Q COSTA RICA – Judas Night (Quema de Judas in Spanish) is the night before Easter. For some it means a relief from the restrictions imposed by forty days of Lent and the joy of Resurrection Sunday.
For some it is a night of fun at the expense of others, and for some a night of fear.
“Judas Night will be April 15. Some nasties always build a huge fire in the road in front of my farm and we neighbors have to call 911 and put out the fire. Last year about a dozen police came on motorcycles so they could cross through cafetales and farmland and they said they were all over Alajuela that night,” writes Mitzi.
The tradition of a night of pranks and tricks goes back hundreds of years, to old Spain and the colonization of Latin America and represents punishment for Judas Iscariot, the fallen apostle and traitor who sold out Jesus for thirty pieces of silver. In colonial times the idea was to publicly expose the sins of the local population followed by burning or hanging (and sometimes both) an effigy of Judas as the sinner.
An effigy of Judas, made with old clothes stuffed with grass or hay is an integral part of Judas night even today. In the not too distant past events of Judas Night resembled Halloween and Guy Fawkes night with youths roaming the roads with a Judas and calling on neighbors in the dark of night, sometimes shaking a house to hear the inhabitants scream, or to carry off all the not-nailed-down possessions such as plants, tools, even ox carts, and in one case still remembered, an outhouse to the village square.

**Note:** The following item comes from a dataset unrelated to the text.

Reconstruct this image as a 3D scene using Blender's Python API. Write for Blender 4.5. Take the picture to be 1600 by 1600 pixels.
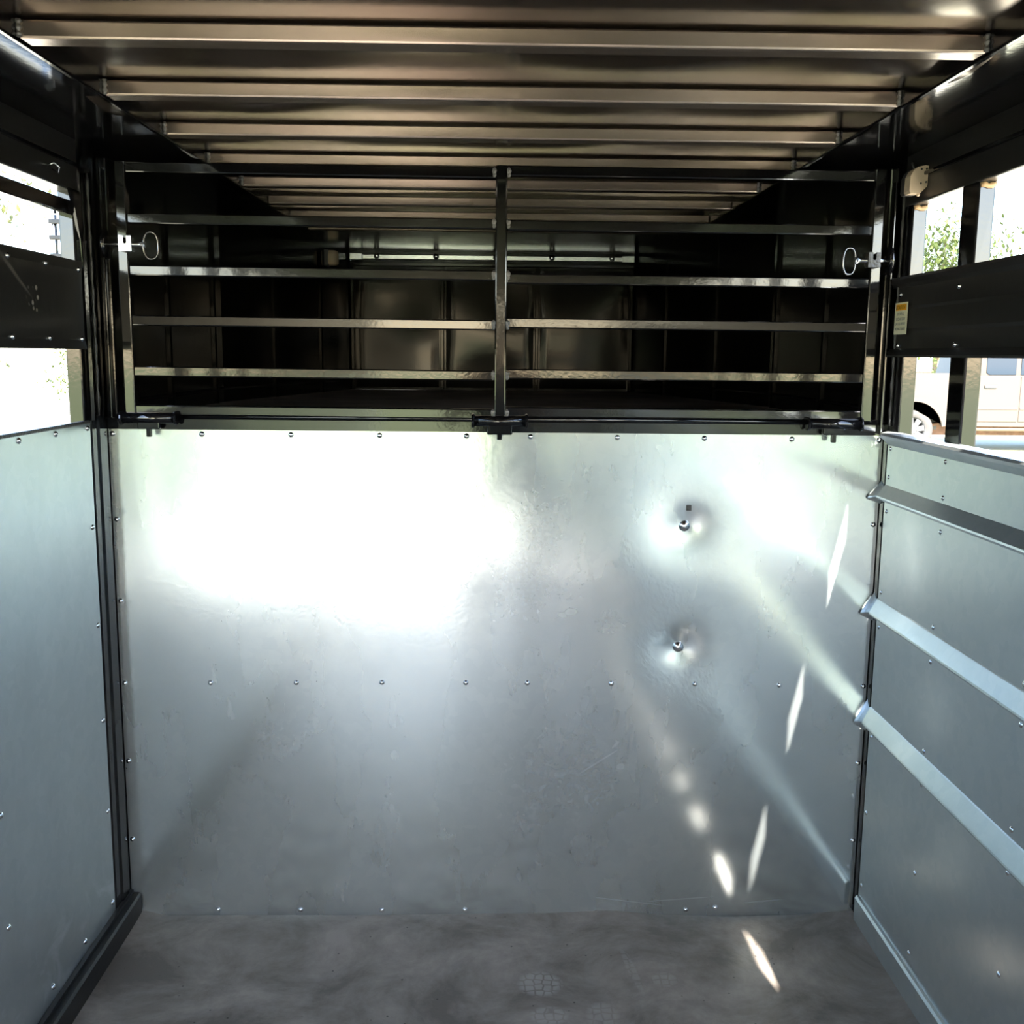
import bpy, bmesh, math, random
from mathutils import Vector, Matrix, noise

random.seed(7)
sc = bpy.context.scene
C = sc.collection
for o in list(bpy.data.objects):
    bpy.data.objects.remove(o, do_unlink=True)

# ------------------------------------------------------------------ camera
cam_d = bpy.data.cameras.new('camera')
cam_d.sensor_width = 36.0
cam_d.lens = 36.0
cam_d.clip_start = 0.02
cam_d.clip_end = 500
cam = bpy.data.objects.new('camera', cam_d)
C.objects.link(cam)
R_ = Vector((0.99981599, -0.0164056, 0.00994206))
U_ = Vector((-0.00731998, 0.15277941, 0.98823321))
F_ = Vector((0.0177315, 0.98812414, -0.15263121))
cam.matrix_world = Matrix(((R_.x, U_.x, -F_.x, 0), (R_.y, U_.y, -F_.y, 0), (R_.z, U_.z, -F_.z, 1.4209), (0, 0, 0, 1)))
sc.camera = cam

# ------------------------------------------------------------------ world, sun, exposure
SUN_TO = Vector((-0.204, 1.0, -0.965)).normalized()       # direction the sunlight travels
world = bpy.data.worlds.new('world')
sc.world = world
world.use_nodes = True
wn = world.node_tree
wn.nodes.clear()
w_out = wn.nodes.new('ShaderNodeOutputWorld')
w_bg = wn.nodes.new('ShaderNodeBackground')
w_sky = wn.nodes.new('ShaderNodeTexSky')
w_sky.sky_type = 'NISHITA'
w_sky.sun_disc = False
w_sky.sun_elevation = math.asin(-SUN_TO.z)
w_sky.sun_rotation = math.atan2(-SUN_TO.x, -SUN_TO.y)
w_sky.air_density = 1.0
w_sky.dust_density = 1.2
w_bg.inputs['Strength'].default_value = 0.55
wn.links.new(w_sky.outputs[0], w_bg.inputs['Color'])
wn.links.new(w_bg.outputs[0], w_out.inputs['Surface'])
sun_d = bpy.data.lights.new('sun', 'SUN')
sun_d.energy = 16.0
sun_d.angle = math.radians(0.53)
sun_d.color = (1.0, 0.94, 0.84)
sun = bpy.data.objects.new('sun', sun_d)
C.objects.link(sun)
sun.rotation_euler = SUN_TO.to_track_quat('-Z', 'Y').to_euler()
sun.location = (3, -10, 10)
vs = sc.view_settings
vs.view_transform = 'Standard'
vs.look = 'None'
vs.exposure = 1.4
vs.gamma = 1.0
vs.use_curve_mapping = False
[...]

Men of retirement age will smile as they relate what a night it was, rolling the ox cart with its sleeping owner under the chicken roost to catch-all the droppings, rounding up a pig to place next to the one-to-many neighbor sleeping it off at the side of the road, or stealing everyone’s front gate and leaving them in a pile for the owners to sort out. Even the time a neighbor came after them with a shotgun merits a grin.
This night of revery was followed by an early Easter morning sound-off as Judases from all the surrounding neighborhoods and barrios, some stuffed with firecrackers were gathered in the soccer field in front of the church and torched just as the sun crept over the eastern horizon. Needless to say, the priests were furious at this demonic display, and so were all the people out looking for their plants, tools, ox carts and outhouses.
In 1870, a book, Testamento de Judas, by the beleaguered parish priest of San Ramon, Father Joaquin Garcia Carrillo, was read to an embarrassed community on Judas Night. Written all in verse as befitting the City of Poets, he exposed the frailties of his parishioners, including names; those who indulge in drinking and card playing, those too miserly or too lazy to support their church, and those who nag and scold. The book became a sensation and continues to be read on Judas Night in some places.
Sad to say, Judas Night is not what it used to be and some young people consider it their night to vandalize and cause damage to property by setting huge bonfires and breaking windows, giving the police and fire departments a very busy time on Judas Night.
But now there’s also an up side to counter balance the bad. In some areas neighbors and community organizations continue the tradition of making and burning a Judas but at an early hour when families can attend, the young and the old, so that the children can learn about this tradition first hand, and the older ones can relive one of the special nights of their youth.